Investors shouldn’t be buying US stocks yet – but they should be on high alert for when the Federal Reserve wraps up its interest rate-hiking campaign, according to a strategist at JPMorgan Asset Management.
Portfolio manager Phil Camporeale expects the US central bank to stop the monetary tightening soon, given inflation is cooling towards the 2% target it wants to reach. The economy is at risk of slipping into a recession, if the Fed presses ahead with outsized rate hikes much longer.
“What’s the benefit of them continuing to move so aggressively, if the cost of those hikes puts undue uncertainty on the economy in a world where inflation is moving in the right direction?” Camporeale told CNBC’s “Closing Bell” on Wednesday.
“We think they’re close to wrapping it up, thank goodness,” he added.
The Fed’s aggressive rate increases — which saw the cost of borrowing rise from near-zero in March to the current level of around 4.5%, an addition of 450 basis points in total — have weighed on stocks. Rising rates eat away at companies’ future cash flows, which help make up their overall valuation.
JPMorgan isn’t telling investors to pile into stocks just yet, the strategist said. It still gives US equities an “underweight” rating, meaning it thinks they will offer lower returns than other assets like bonds.
That’s because the impact of the Fed’s aggressive hiking cycle is still filtering through the stock market, according to Camporeale. Plus, the Fed sets its policy based on inflation data — but experts such as Jeremy Siegel have said the official indicators lag the real amount of inflation in the economy by up to 18 months, opening up the risk of mistakes.

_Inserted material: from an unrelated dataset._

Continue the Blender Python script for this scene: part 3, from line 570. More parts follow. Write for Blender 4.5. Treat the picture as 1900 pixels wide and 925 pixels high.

“We’re still underweight right now, because the Fed last year did the quickest monetary tightening that they have ever done,” he said.
“They’ve moved by 450 before, but they’ve never done it that quickly. So there still remains uncertainty about what that lag-defective policy does,” he added.
But the bank is readying itself for any potential Fed-fueled rally by snapping up call options on some S&P 500 stocks, Camporeale said. Call options give investors the power to buy a stock at a certain price before a particular date.
“Right now we’re long some calls on the S&P,” Camporeale told CNBC. “Yes we’re underweight, but we’re long calls that can get us back into the S&P if that underweight is incorrect.”